Falkirk Row: Miliband Vows 'To Mend' Union Ties

Written By Unknown on Minggu, 07 Juli 2013 | 23.39

Labour leader Ed Miliband has tried to play down the rift between his party and the Unite union after a row over the way election candidates were selected in Falkirk.

Writing in the Observer, Mr Miliband said he wanted to "mend ... not end" Labour's relationship with the trade unions as he promised further party reforms to prevent a repeat of a highly-damaging row over candidate selection.

The Labour leader, who is engaged in a bitter dispute with the leader of the party's biggest union donor over claims it sought to rig a ballot, said he wanted to increase the involvement of individual members.

He dismissed earlier suggestions - which allegedly came from Labour sources - that he was looking at ending the historic formal ties with the unions.

Unite general secretary Len McCluskey meanwhile showed no signs of calming the row when he urged Mr Miliband to "step back from the brink of a ruinous division" and stop "playing into the hands" of the Tories.

Mr McCluskey again rejected any suggestions of criminal wrongdoing by Unite after the party called in the police to investigate alleged irregularities in the Falkirk selection.

Unite General Secretary Len McCluskey Len McCluskey remains locked in a row with Ed Miliband

The case centres on alleged attempts to swell the Falkirk party with Unite members to ensure the success of its favoured candidate - some apparently signed up for Labour membership without their knowledge.

In the Sunday newspaper article Mr Miliband said events in Falkirk "have betrayed the values of our party" and confirmed the public's worst suspicions that politicians were "in it for themselves".

Reforms to be announced soon would ensure future selections "are always fair, open and transparent", he said, making sure the Falkirk episode  "never happens again" and making Labour "more worthy of your trust".

News that Mr Miliband was poised to make a speech addressing those issues had sparked suggestions he would announce major changes to the party's relationship with the unions which helped set it up in 1900.

"Some people will ask whether these changes mean we should break the link with the trade unions," Mr Miliband wrote - citing perceptions that they were increasingly irrelevant, unrepresentative and a "problem" for Labour.

"But the presence of ordinary working people - from shopworkers to nurses, engineers to scientists, construction workers to classroom assistants - in a political party should be its biggest asset.

"To cut these individuals loose would be to make politics more out of touch, not less, more remote from working people.

"What people in both the party and the trade unions understand is that far too few of these working people are actively engaged in our party at the local level as individuals. So we should mend the relationship, not end it."

Unite strike Unite, Britain's biggest union, donates millions of pounds to Labour

The row has plunged Mr Miliband into the most testing challenge of his leadership - with the Conservatives exploiting it to press home claims that he is too "weak" to stand up to the party's significant financial backers.

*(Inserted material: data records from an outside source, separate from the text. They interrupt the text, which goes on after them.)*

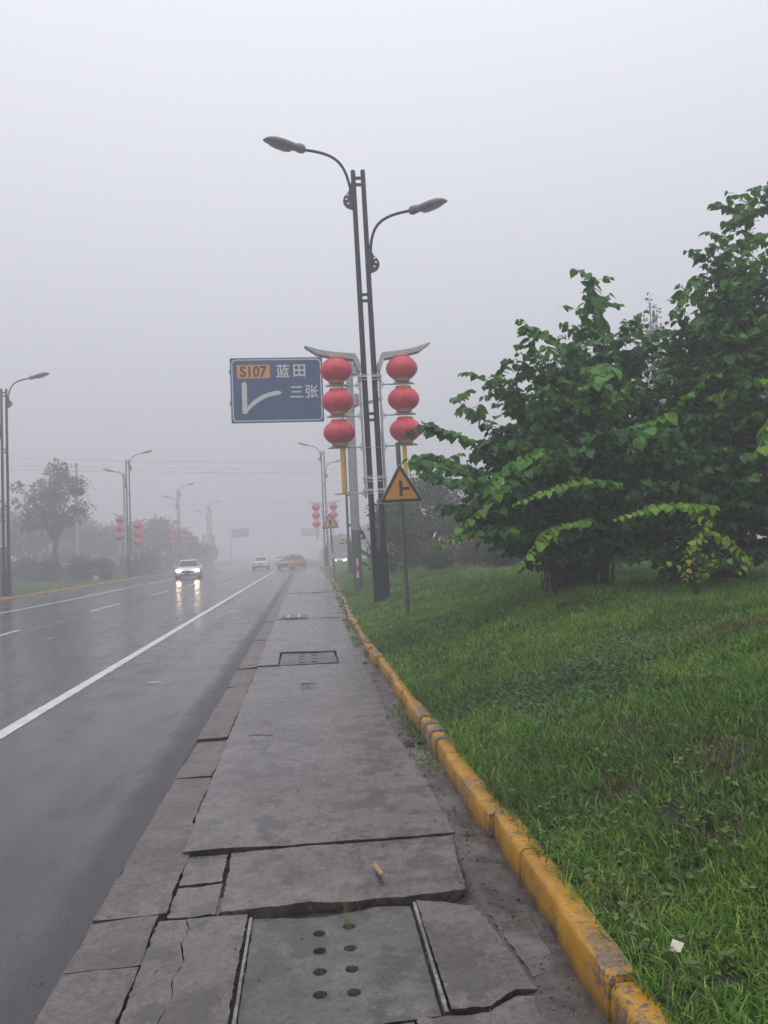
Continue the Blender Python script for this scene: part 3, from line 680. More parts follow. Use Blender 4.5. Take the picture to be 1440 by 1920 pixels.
class Shrub:
    def __init__(s, seed): s.P, s.A, s.N, s.S, s.H = [], [], [], [], []; s.tubes = MB(); s.r = random.Random(seed)
    def leaf(s, p, ax, nm, size, sh): s.P.append(tuple(p)); s.A.append(tuple(ax)); s.N.append(tuple(nm)); s.S.append(size); s.H.append(sh)
    def twig(s, pts, size, sh, space=.055, rad=.004, t0=0.0):
        """two-ranked hanging leaves along a twig"""
        r = s.r; pts = [Vector(p) for p in pts]
        s.tubes.tube(pts, [rad * (1 - .7 * i / (len(pts) - 1)) for i in range(len(pts))], 4, False)
        L = [0]; 
        for i in range(len(pts) - 1): L.append(L[-1] + (pts[i + 1] - pts[i]).length)
        d = L[-1] * t0 + space * .5; side = 1
        while d < L[-1]:
            i = max(k for k in range(len(L)) if L[k] <= d); i = min(i, len(pts) - 2); f = (d - L[i]) / max(1e-6, L[i + 1] - L[i])
            p = pts[i].lerp(pts[i + 1], f); t = (pts[i + 1] - pts[i]).normalized(); lat = t.cross(Vector((0, 0, 1)))
            if lat.length < .2: lat = Vector((r.uniform(-1, 1), r.uniform(-1, 1), 0))
            lat.normalize(); up = Vector((0, 0, 1))
            ax = lat * side * r.uniform(.25, 1) + t * r.uniform(.1, 1.0) + Vector((r.gauss(0, .3), r.gauss(0, .3), -r.uniform(.1, 1.0)))
            nm = up * .9 + lat * side * .5 + Vector((r.gauss(0, .3), r.gauss(0, .3), 0))
            tip = d / L[-1]
            s.leaf(p + lat * side * .012, ax, nm, size * r.uniform(.5, 1.18) * (1 - .45 * max(0, tip - .7) / .3), sh + r.gauss(0, .07) + .10 * max(0, tip - .6))
            side = -side; d += space * r.uniform(.8, 1.25)
    def curve(s, a, c, e, n=10): return [a * (1 - t) ** 2 + c * 2 * t * (1 - t) + e * t * t for t in [i / n for i in range(n + 1)]]
    def stem(s, a, e, size=.12, rad=.022, lift=.5, branch=.13, bl=(.35, .85), sh=.35, t_lo=.22):
        r = s.r; a, e = Vector(a), Vector(e); d = e - a
        c = a + Vector((d.x * .25, d.y * .25, d.z * .62 + lift))
        pts = s.curve(a, c, e, 14); s.tubes.tube(pts, [rad * (1 - .86 * i / 14) for i in range(15)], 6, False)
        s.twig(pts[9:], size, sh + .08, .06, .004)
        Ln = sum((pts[i + 1] - pts[i]).length for i in range(14)); m = int(Ln * (1 - t_lo) / branch); side = 1
        for k in range(m):
            t = t_lo + (1 - t_lo) * (k + r.random()) / m; i = min(13, int(t * 14)); p = pts[i].lerp(pts[i + 1], t * 14 - i); tg = (pts[i + 1] - pts[i]).normalized()
            az = r.uniform(0, 2 * math.pi); side = -side
            dr = (tg * .55 + Vector((math.cos(az), math.sin(az), r.uniform(-.25, .5)))).normalized()
            L = r.uniform(*bl) * (1.15 - .6 * t)
            q = p + dr * L; q2 = p + dr * L * .5 + Vector((0, 0, .1 * L)); q.z -= .22 * L
            s.twig(s.curve(p, q2, q, 5), size, sh + r.gauss(0, .10), .058, .0035)
    def build(s, root, leafmat, shape='heart', crown='crown', trunk='trunk'):
        loc = Vector(root.location)
        if s.tubes.v:
            s.tubes.v = [tuple(Vector(v) - loc) for v in s.tubes.v]; s.tubes.build(trunk, M['bark'], root, fix=False)
        P = np.array(s.P) - np.array(loc)
        return leaf_mesh(crown, P, s.A, s.N, s.S, s.H, leafmat, root, shape)

# ------------------------------------------------------------------ redbud shrubs
TA = [(4.24, 10.50, 5.33), (5.00, 12.00, 5.48), (3.07, 10.00, 4.47), (3.98, 11.50, 4.65), (3.05, 11.00, 3.92), (2.81, 12.00, 4.28), (2.20, 11.00, 3.70), (1.68, 10.50, 3.27), (1.90, 11.50, 2.95), (1.36, 10.00, 2.70), (1.42, 9.50, 2.47), (1.97, 10.00, 2.05), (2.20, 9.50, 1.68), (3.05, 9.50, 3.55), (3.71, 9.50, 4.09), (4.98, 11.00, 4.82), (6.12, 12.50, 5.09), (4.25, 9.50, 3.53), (3.12, 9.00, 2.72), (3.56, 9.00, 2.26), (2.59, 9.30, 2.45), (2.59, 10.00, 2.95), (5.01, 10.00, 3.78), (3.58, 11.50, 3.40), (4.09, 11.00, 3.71), (3.88, 9.20, 2.93)]
TB = [(7.00, 10.50, 6.69), (6.89, 11.00, 6.72), (6.03, 10.50, 5.76), (5.39, 10.00, 4.92), (6.12, 9.50, 5.21), (5.42, 9.30, 4.30), (6.95, 10.00, 5.87), (4.99, 9.50, 3.80), (5.55, 9.00, 3.53), (6.09, 9.00, 4.20), (5.03, 9.00, 3.01), (4.69, 8.80, 2.53), (4.57, 9.20, 2.92), (5.52, 8.50, 2.65), (4.18, 9.20, 2.26), (5.27, 8.80, 2.19), (7.47, 10.00, 5.26), (7.75, 10.00, 3.73), (6.33, 9.00, 2.51), (6.62, 11.00, 5.30)]
SP = {'s1': [(3.54, 9.20, 1.78), (3.00, 9.00, 1.70), (2.63, 8.70, 1.46), (2.37, 8.50, 1.25)],
's2': [(2.94, 9.30, 2.64), (2.51, 9.00, 2.48), (2.25, 8.80, 2.28), (2.07, 8.60, 2.05)],
's3': [(4.85, 8.80, 1.88), (4.30, 8.50, 1.91), (3.82, 8.30, 1.85), (3.33, 8.10, 1.74)],
's4': [(4.58, 8.80, 1.92), (4.62, 8.40, 1.68), (4.24, 8.20, 1.39), (4.13, 8.10, 0.98)],
's5': [(3.91, 9.20, 2.23), (3.42, 9.00, 2.26), (2.95, 8.80, 2.16), (2.38, 8.50, 1.97)],
's6': [(4.91, 8.60, 1.49), (4.89, 8.30, 1.36), (4.92, 8.20, 1.27), (4.75, 8.10, 1.10)],
's7': [(4.13, 9.30, 2.94), (4.34, 9.00, 2.96), (4.50, 8.90, 3.07), (4.95, 8.80, 3.49)],
's8': [(3.65, 9.40, 3.72), (3.88, 9.10, 3.65), (3.52, 8.90, 3.41), (3.28, 8.80, 3.33)],
's9': [(4.34, 9.00, 2.96), (4.10, 8.80, 2.80), (3.87, 8.60, 2.65), (3.76, 8.50, 2.54)],
's10': [(5.14, 7.60, 2.87), (4.82, 7.40, 2.67), (4.66, 7.30, 2.49), (4.50, 7.20, 2.32)],
's11': [(2.56, 9.20, 2.31), (2.09, 9.00, 1.92), (1.87, 8.90, 1.77), (1.53, 8.80, 1.50)],
's12': [(5.34, 9.60, 4.97), (5.07, 9.40, 4.75), (4.80, 9.20, 4.41), (4.53, 9.10, 4.11)],
's13': [(4.19, 10.40, 5.26), (4.19, 10.10, 4.55), (4.25, 9.80, 3.88), (4.30, 9.70, 3.43)],
's14': [(3.07, 10.00, 4.46), (3.39, 9.80, 4.18), (3.73, 9.60, 3.77), (4.10, 9.50, 3.39)]}
def bz(x, y): return float(bank(np.array([x]), np.array([y]))[0])
def redbud(base, tips, sprays, seed, label, fill=(), size=.125, branch=.13):
    base = Vector((base[0], base[1], bz(base[0], base[1]) - .03))
    root = empty('redbud_shrub', base, 0, label, 'shrub', 'redbud shrubs on the grass bank')
    s = Shrub(seed); r = s.r
    for t in tips:
        b0 = base + Vector((r.uniform(-.34, .34), r.uniform(-.3, .3), 0))
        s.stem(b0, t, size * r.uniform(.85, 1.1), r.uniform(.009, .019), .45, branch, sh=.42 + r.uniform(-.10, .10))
    for (cx, cy, cz, rx, ry, rz, n) in fill:
        for k in range(n):
            v = Vector((r.gauss(0, 1), r.gauss(0, 1), r.gauss(0, 1))).normalized() * r.random() ** .45
            t = Vector((cx + v.x * rx, cy + v.y * ry, cz + v.z * rz)); b0 = base + Vector((r.uniform(-.5, .5), r.uniform(-.4, .4), 0))
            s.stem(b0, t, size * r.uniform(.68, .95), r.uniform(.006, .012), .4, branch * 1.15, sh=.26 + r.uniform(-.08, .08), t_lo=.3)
    for (pts, sh, sz) in sprays:
        q = [Vector(p) for p in pts]; st = base.lerp(q[0], .55) + Vector((0, .15, .25))
        pre = s.curve(st, st.lerp(q[0], .6) + Vector((0, 0, .15)), q[0], 4); fine = []
        for i in range(len(q) - 1):
            a0, a3 = q[i], q[i + 1]; m0 = (q[i + 1] - q[max(0, i - 1)]) * .5; m1 = (q[min(len(q) - 1, i + 2)] - q[i]) * .5
            for k in range(4):
                t = k / 4; h = lambda c: c
                fine.append(a0 * (2 * t ** 3 - 3 * t * t + 1) + m0 * (t ** 3 - 2 * t * t + t) + a3 * (-2 * t ** 3 + 3 * t * t) + m1 * (t ** 3 - t * t))
        fine.append(q[-1]); s.twig(pre[:-1] + fine, sz * 1.2, sh, .046, .006, .28)
    s.build(root, M['redbud']); return root
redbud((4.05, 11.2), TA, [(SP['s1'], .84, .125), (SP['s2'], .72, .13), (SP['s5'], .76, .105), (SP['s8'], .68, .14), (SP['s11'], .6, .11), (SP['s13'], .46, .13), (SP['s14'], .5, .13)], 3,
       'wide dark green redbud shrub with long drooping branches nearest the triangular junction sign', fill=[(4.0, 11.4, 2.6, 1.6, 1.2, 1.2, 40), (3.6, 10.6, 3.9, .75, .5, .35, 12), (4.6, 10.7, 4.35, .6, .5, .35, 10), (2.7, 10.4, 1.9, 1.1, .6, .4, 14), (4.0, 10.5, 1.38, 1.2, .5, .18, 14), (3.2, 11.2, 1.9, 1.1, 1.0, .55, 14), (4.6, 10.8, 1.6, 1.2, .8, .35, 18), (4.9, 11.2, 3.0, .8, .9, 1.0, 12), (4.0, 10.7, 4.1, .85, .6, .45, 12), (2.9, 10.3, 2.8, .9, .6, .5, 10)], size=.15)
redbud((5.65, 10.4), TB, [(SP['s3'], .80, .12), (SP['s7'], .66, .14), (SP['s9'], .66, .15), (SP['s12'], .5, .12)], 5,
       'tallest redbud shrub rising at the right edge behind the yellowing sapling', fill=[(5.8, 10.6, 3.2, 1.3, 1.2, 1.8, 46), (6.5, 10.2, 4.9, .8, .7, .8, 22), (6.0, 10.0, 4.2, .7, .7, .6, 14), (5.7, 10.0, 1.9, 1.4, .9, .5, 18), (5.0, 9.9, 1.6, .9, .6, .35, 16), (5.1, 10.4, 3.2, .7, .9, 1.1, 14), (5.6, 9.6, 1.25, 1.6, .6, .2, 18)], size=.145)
tips = [(7.2 + 1.6 * math.cos(a) * q, 9.6 + 1.2 * math.sin(a) * q, 4.2 - 1.8 * q) for a, q in [(random.uniform(0, 6.28), random.uniform(.2, 1)) for k in range(30)]]
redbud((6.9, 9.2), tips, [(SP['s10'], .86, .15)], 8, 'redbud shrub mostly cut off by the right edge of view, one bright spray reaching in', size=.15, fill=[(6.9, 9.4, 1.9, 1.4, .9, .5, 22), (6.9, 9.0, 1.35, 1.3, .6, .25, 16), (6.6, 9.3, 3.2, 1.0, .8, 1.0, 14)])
tips = [(5.3 + 1.7 * math.cos(a) * q, 14.2 + 1.0 * math.sin(a) * q, 4.9 - 2.0 * q) for a, q in [(random.uniform(0, 6.28), random.uniform(.2, 1)) for k in range(40)]]
redbud((5.3, 14.2), tips, [], 9, 'redbud shrub standing in shade behind the wide one, its top showing above it', size=.14, fill=[(6.6, 13.5, 2.2, 2.0, .8, .9, 26)])
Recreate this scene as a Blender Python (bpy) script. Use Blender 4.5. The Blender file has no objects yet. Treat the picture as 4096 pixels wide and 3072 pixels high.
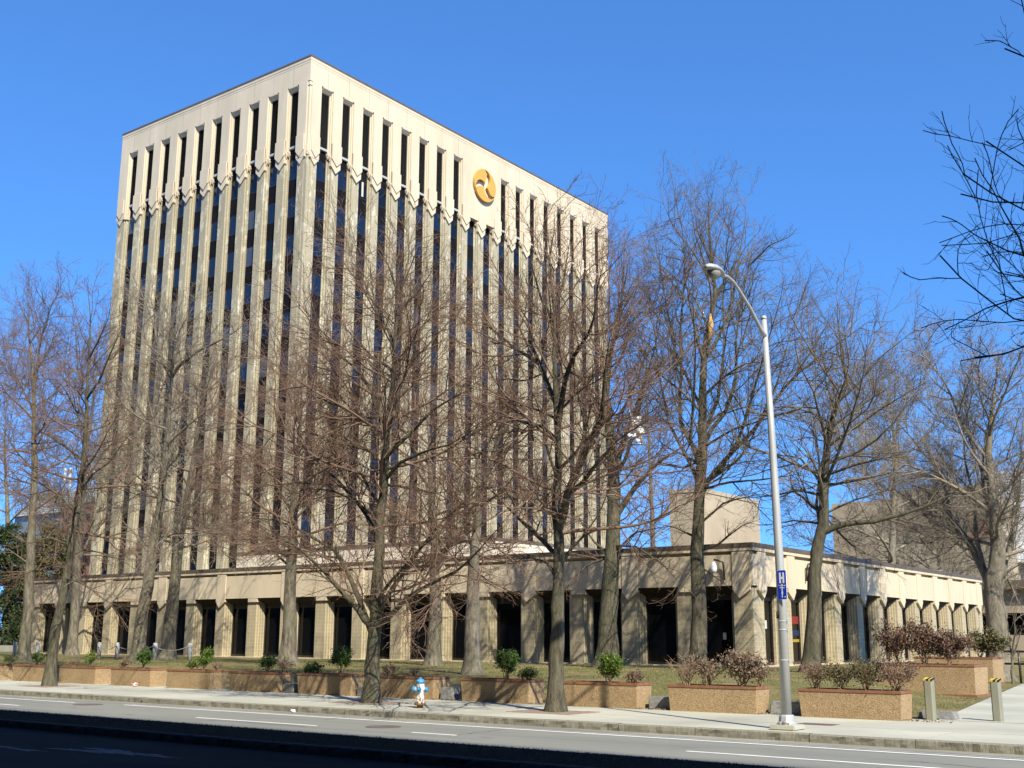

In a sign of the depth of the breakdown in relations, the two men - who penned separate articles in Sunday newspapers - are said not to have spoken directly since the beginning of June.

Mr Miliband defended the referral to the police and the suspension of two people including Unite's preferred candidate in Falkirk, demanding Unite "accept the results of the inquiry that has taken place and take responsibility for getting its own house in order".

But Mr McCluskey said Mr Miliband's response was a "shambles".

"Labour's attack on Unite is alienating tens of thousands of decent people from the party at a time when we should all be pulling together to take on this rotten Government and its policies causing so much misery," he wrote in the Sunday Mirror.

"So I urge Ed Miliband: step back from the brink of a ruinous division," he said.

Unite was happy to co-operate with any police probe but "reject the idea that any criminal wrongdoing has occurred", Mr McCluskey added, dismissing the internal review - which has not been made public - as a "shoddy fraud".

In the wake of the Falkirk case, Labour axed a scheme that allowed unions to pay the fees of newly-recruited party members for an initial period, conceding that it was open to abuse.

A code of conduct for would-be candidates and seeking selection and restrictions on the sums allowed to be spent on selection campaigns are reported to be among other measures to be announced.